Bonus : La joie de la mission
En union constante avec Celui qui les a envoyés, les missionnaires du Christ connaîtront la joie de la mission même « au milieu des loups » qui veulent toujours les dévorer, car dans leur faiblesse et leur pauvreté se manifeste la puissance multiple de Dieu contre la force de mauvais. Ce sentiment accompagnait en fait ces 72 émissaires, qui « revinrent tout joyeux » parce-que « les démons nous sont soumis ».
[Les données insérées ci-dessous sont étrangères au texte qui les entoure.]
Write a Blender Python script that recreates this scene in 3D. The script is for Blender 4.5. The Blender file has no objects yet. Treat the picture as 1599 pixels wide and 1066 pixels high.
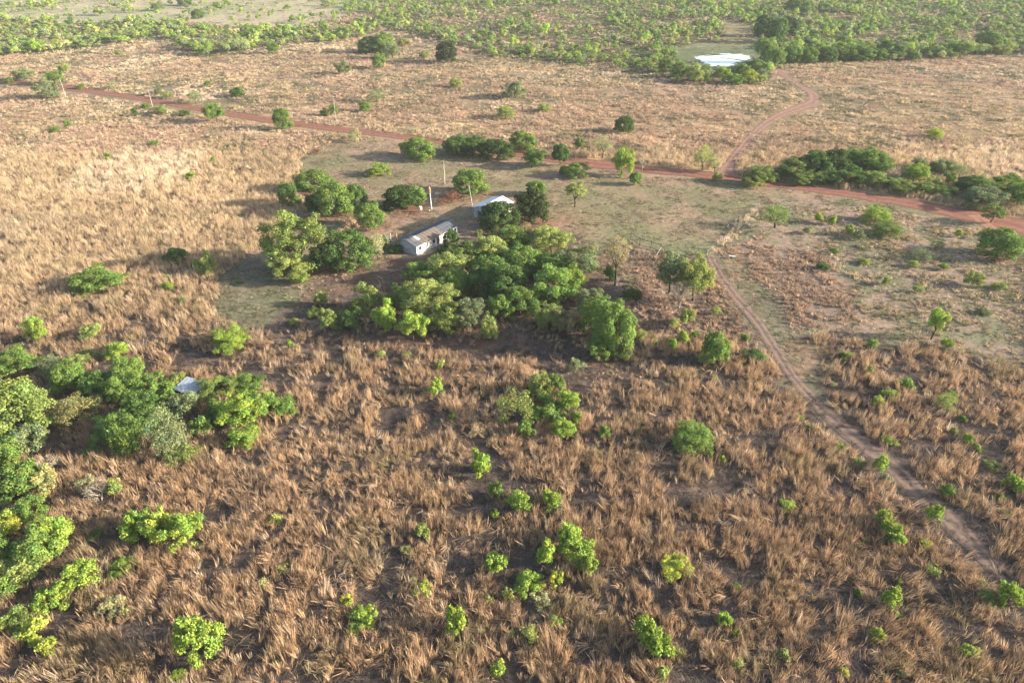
import bpy, math, random
import numpy as np
from mathutils import Vector

# ------------------------------------------------------------------ camera, light, exposure
S = bpy.context.scene
COL = S.collection
H, PITCH, FPX, CX, CY = 65.0, math.radians(32.0), 1066.0, 799.5, 533.0
SP, CP = math.sin(PITCH), math.cos(PITCH)
cam_d = bpy.data.cameras.new('camera')
cam_d.sensor_width = 36.0
cam_d.lens = 36.0 * FPX / 1599.0
cam_d.clip_start, cam_d.clip_end = 1.0, 20000.0
cam = bpy.data.objects.new('camera', cam_d)
cam.location = (0, 0, H)
cam.rotation_euler = (math.radians(90) - PITCH, 0, 0)
COL.objects.link(cam)
S.camera = cam

SUN_EL, SUN_AZ = math.radians(17), math.radians(93)      # azimuth clockwise from +Y (north)
w = bpy.data.worlds.new('World'); S.world = w; w.use_nodes = True
nt = w.node_tree
sky = nt.nodes.new('ShaderNodeTexSky'); sky.sky_type = 'NISHITA'; sky.sun_disc = False
sky.sun_elevation, sky.sun_rotation = SUN_EL, SUN_AZ
sky.air_density, sky.dust_density, sky.ozone_density = 1.0, 2.2, 1.0
bg = nt.nodes['Background']; bg.inputs['Strength'].default_value = 0.10
nt.links.new(sky.outputs[0], bg.inputs['Color'])
sun_d = bpy.data.lights.new('sun', 'SUN'); sun_d.energy = 5.0; sun_d.angle = math.radians(0.6)
sun_d.color = (1.0, 0.875, 0.72)
sun = bpy.data.objects.new('sun', sun_d); COL.objects.link(sun)
sd = Vector((math.sin(SUN_AZ) * math.cos(SUN_EL), math.cos(SUN_AZ) * math.cos(SUN_EL), math.sin(SUN_EL)))
sun.rotation_euler = sd.to_track_quat('Z', 'Y').to_euler(); sun.location = (200, 0, 150)
S.view_settings.view_transform = 'Standard'; S.view_settings.look = 'None'
S.view_settings.gamma = 1.0; S.view_settings.use_curve_mapping = False
S.view_settings.exposure = 1.72
S.cycles.max_bounces = 5; S.cycles.diffuse_bounces = 3; S.cycles.glossy_bounces = 2
S.cycles.transmission_bounces = 3; S.cycles.transparent_max_bounces = 4; S.cycles.volume_bounces = 0
S.cycles.use_denoising = True

rng = np.random.default_rng(7)

# ------------------------------------------------------------------ helpers
def U(px, py, z=0.0):
    """ground (or height z) point that stands at a place read off the photograph"""
    px, py = np.asarray(px, float), np.asarray(py, float)
    t = (CY - py) / FPX
    k = (H - z) / (SP - t * CP)
    return (px - CX) / FPX * k, k * (CP + t * SP)

def P(X, Y, Z=0.0):
    dep = Y * CP - (Z - H) * SP
    up = Y * SP + (Z - H) * CP
    return CX + FPX * X / dep, CY - FPX * up / dep

def _h(ix, iy, s):
    n = (ix.astype(np.int64) * 374761393 + iy.astype(np.int64) * 668265263 + s * 1442695041) & 0x7fffffff
    n = ((n ^ (n >> 13)) * 1274126177) & 0x7fffffff
    return ((n ^ (n >> 16)) & 0xffff) / 65535.0

def vnoise(x, y, s=0):
    ix, iy = np.floor(x), np.floor(y)
    fx, fy = x - ix, y - iy
    fx, fy = fx * fx * (3 - 2 * fx), fy * fy * (3 - 2 * fy)
    a, b = _h(ix, iy, s), _h(ix + 1, iy, s)
    c, d = _h(ix, iy + 1, s), _h(ix + 1, iy + 1, s)
    return (a * (1 - fx) + b * fx) * (1 - fy) + (c * (1 - fx) + d * fx) * fy

def fbm(x, y, sc, s=0, o=3):
    v, a, tot = 0.0, 1.0, 0.0
    for k in range(o):
        v = v + a * vnoise(x / sc * 2 ** k + 17.3 * k, y / sc * 2 ** k - 9.1 * k, s + k); tot += a; a *= 0.55
    return v / tot

def inpoly(x, y, poly):
    r = np.zeros(np.shape(x), bool)
    n = len(poly)
    for i in range(n):
        x0, y0 = poly[i]; x1, y1 = poly[(i + 1) % n]
        if y0 == y1: continue
        c = ((y0 > y) != (y1 > y)) & (x < (x1 - x0) * (y - y0) / (y1 - y0) + x0)
        r ^= c
    return r

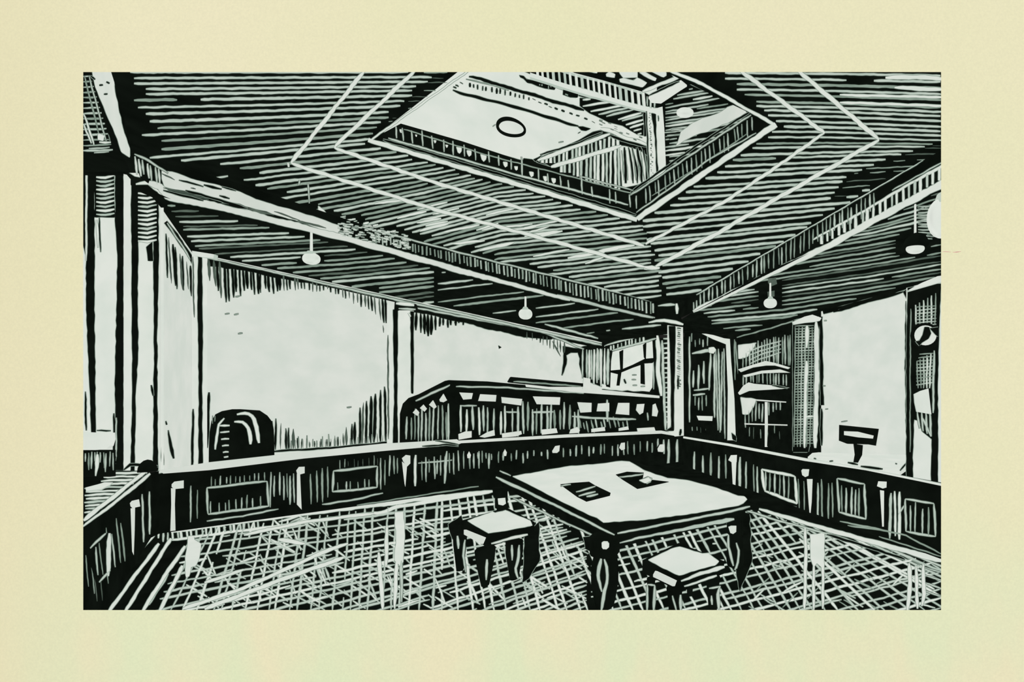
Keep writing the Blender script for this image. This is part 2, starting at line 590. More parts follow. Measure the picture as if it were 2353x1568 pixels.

Cependant, comme l’a précisé Jésus lui-même, la vraie joie des envoyés doit plutôt concerner le salut que Dieu réserve à eux et à tous, grâce à leur mission : « réjouissez-vous parce que vos noms se trouvent inscrits dans les cieux ». Le salut universel sera précisément cela, la raison ultime de tous les engagements missionnaires des disciples du Christ, le Fils de Dieu qui « pour nous et pour notre salut » s’est incarné, a souffert, est mort et ressuscité.
Prière
Ô Dieu, qui dans la vocation baptismale nous appelle à être pleinement disponibles pour l’annonce de ton Règne, donne-nous le courage apostolique et la liberté évangélique, afin que nous rendions présente ta Parole d’amour et de paix dans tous les milieux de vie. Par le Christ notre Seigneur. Amen.